Au niveau international, plutôt que décréter une « guerre de civilisation », attribuant ainsi le statut qu'il souhaite à un groupé armé de 50 000 combattants au plus, condamné par l'immense majorité du milliard et demi de croyants musulmans, il serait grand temps de traduire en actes un universalisme des droits humains qui est bien absent des politiques concrètes. A quand un accueil massif des réfugiés syriens, victimes entre autres de Daech ? A quand l'arrêt des tentatives d'expulsion vers le Soudan des migrants victimes d'Omar El Bechir, dictateur sanguinaire et génocidaire poursuivi à ce titre par le Tribunal pénal international ? A quand des prises de position courageuses concernant les violations perpétuelles des droits humains commises par l'Arabie Saoudite , au lieu de la honte de voir nos dirigeants faire des condoléances flatteuses lorsque meurt un roi saoudien qui a sur les mains le sang des victimes fouettées et condamnées à mort ?

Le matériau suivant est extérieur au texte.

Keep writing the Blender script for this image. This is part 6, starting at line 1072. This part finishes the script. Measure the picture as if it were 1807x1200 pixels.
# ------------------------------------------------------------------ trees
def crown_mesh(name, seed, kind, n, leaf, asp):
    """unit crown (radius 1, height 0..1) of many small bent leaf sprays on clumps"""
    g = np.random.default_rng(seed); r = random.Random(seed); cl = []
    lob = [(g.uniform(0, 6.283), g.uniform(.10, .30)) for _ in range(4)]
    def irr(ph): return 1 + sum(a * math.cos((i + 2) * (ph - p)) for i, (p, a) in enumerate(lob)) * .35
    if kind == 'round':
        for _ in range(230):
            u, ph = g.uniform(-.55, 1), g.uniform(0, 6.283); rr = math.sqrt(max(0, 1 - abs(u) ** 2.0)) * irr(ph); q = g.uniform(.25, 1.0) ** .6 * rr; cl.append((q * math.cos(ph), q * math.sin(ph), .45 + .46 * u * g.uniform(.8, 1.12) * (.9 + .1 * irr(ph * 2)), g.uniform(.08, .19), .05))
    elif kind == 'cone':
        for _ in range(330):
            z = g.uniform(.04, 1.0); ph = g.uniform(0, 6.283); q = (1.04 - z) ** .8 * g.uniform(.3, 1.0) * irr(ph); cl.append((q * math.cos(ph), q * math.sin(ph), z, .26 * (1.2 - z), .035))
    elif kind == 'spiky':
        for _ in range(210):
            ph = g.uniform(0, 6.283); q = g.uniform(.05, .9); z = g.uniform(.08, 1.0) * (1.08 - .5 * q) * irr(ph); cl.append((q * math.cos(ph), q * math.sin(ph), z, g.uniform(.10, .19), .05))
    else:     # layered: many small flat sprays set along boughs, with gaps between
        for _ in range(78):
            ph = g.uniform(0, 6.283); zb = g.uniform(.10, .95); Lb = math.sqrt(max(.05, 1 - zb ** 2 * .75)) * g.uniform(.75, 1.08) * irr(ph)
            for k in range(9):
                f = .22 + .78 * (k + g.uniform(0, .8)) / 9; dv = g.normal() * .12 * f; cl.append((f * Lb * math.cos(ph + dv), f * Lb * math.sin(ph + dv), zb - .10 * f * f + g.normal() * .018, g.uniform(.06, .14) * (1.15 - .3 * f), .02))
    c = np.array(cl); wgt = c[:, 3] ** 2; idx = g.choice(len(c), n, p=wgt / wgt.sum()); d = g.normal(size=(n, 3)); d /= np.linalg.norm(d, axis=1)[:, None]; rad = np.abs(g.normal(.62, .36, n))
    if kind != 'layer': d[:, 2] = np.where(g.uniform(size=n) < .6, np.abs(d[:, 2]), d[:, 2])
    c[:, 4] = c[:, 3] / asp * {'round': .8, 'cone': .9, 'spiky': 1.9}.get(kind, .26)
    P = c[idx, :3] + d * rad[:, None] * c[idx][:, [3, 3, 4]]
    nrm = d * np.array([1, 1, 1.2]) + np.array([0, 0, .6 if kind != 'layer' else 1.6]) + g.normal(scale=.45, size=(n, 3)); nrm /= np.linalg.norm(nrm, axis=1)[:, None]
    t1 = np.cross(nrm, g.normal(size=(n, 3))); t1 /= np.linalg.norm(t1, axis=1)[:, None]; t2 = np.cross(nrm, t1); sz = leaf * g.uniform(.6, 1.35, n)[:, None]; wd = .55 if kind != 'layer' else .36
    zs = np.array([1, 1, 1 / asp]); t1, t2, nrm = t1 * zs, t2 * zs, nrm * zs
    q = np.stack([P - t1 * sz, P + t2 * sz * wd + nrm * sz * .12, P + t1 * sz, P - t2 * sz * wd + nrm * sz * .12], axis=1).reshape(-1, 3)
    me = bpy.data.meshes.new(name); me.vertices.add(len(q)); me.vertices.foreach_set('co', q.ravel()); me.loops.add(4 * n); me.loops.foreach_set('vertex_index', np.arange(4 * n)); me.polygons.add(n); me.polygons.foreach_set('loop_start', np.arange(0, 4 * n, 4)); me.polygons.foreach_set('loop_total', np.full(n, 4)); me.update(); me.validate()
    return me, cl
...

A quand également, la condamnation claire et concrète des régimes autoritaires qui utilisent le prétexte d'une guerre au terrorisme qu'ils ne mènent pas pour torturer, tuer et emprisonner arbitrairement ? Les milliers de condamnations à mort du régime militaire égyptien, qui touchent non seulement tous les sympathisants supposés des Frères musulmans, mais également les militantEs démocrates et révolutionnaires ne suscitent que le silence et les ventes d'avions de guerre Rafale. Au Nigeria, Amnesty International comptabilise au moins 14 000 jeunes hommes emprisonnés et torturés, des exécutions par asphyxie ou par privation de nourriture et d'eau, sous prétexte de lutter contre Boko Haram qui ne s'est jamais aussi bien porté.
On aurait pu donc pu espérer une réaction réfléchie, mesurée, solidaire.
Mais c'est exactement le contraire qui est train de se passer.
Il ne s'agit pas seulement des habituels boute-feu du Front National et des UMP-Reps complètement déchainés et jetant des barils d'huile brûlante en espérant un embrasement mais aussi du gouvernement et de ceux qui courent après les mêmes dangereuses rhétoriques. Souvenons nous qu'en 2012, la gauche critiquait fort justement la tentative de l'UMP d'orienter tout le débat national sur les prétendues questions "identitaires", et qu'il y a encore quelques semaines, beaucoup raillaient le fait que la première réunion de "réflexion" des Républicains soit consacrée à l'islam. Mais aujourd'hui, les mêmes semblent se rallier à l'idée d'une montée en puissance de ces thématiques propices à toutes les dérives racistes, jusqu'à la campagne présidentielle dont elle constituerait l'élément central.
Antiracistes et universalistes, nous soutenons que sont fondamentales la préservation des droits humains, la défense de toutes les minorités opprimées, la lutte sans faille contre tous les États et toutes les factions non-étatiques qui ont fait de la terreur leur mode de gouvernance ou de prise du pouvoir. Ce sont ces orientations qui doivent déterminer les politiques menées, sans s'arrêter à nos frontières.
A l'inverse, les forces qui se prétendent universalistes, tout en cédant aux sirènes du différentialisme, de l'islamophobie et du bouc émissaire fantasmé, ruinent l'universalisme réel.
Ce n'est certes pas cela qui affaiblira Daech, bien au contraire: il faut toujours garder à l'esprit que des vidéos de propagande de l'organisation djihadiste reprennent des captures d'écran du site Fdesouche, tandis que ce plus important site de l'extrême-droite française diffuse quant à lui les images de décapitation, d'assassinat et de torture de l'organisation terroriste. Lorsqu'à leur tour des forces politiques reprennent des thématiques d'extrême-droite, elles rendent donc un fier service à Daech qui ne souhaite rien tant qu'une mise en scène de la "guerre de civilisation", au singulier ou au pluriel.
De plus, celles et ceux qui orientent le débat vers de mauvaises questions auront la responsabilité d'une mauvaise réponse lors des prochaines échéances électorales. Une réponse de haine et de racisme.
Faire face à Daech, c'est défendre partout et toujours l'universalisme des droits humains, et l'ensemble des victimes de la haine et de la terreur. C'est dans ce cadre que nous sommes aujourd'hui solidaires des victimes de Sousse, de l'Isère, du Koweit, de Kobane tués le 24 juin mais aussi entre autres de celles des attentats de Boko Haram contre une léproserie le 27 juin et contre des civils les jours suivants au Nigeria
Nous mettons en débat ces principes, ces analyses et cette approche et appelons tous ceux et celles qui se réclament de l'antiracisme, de la solidarité, de l'universalisme à s'en saisir.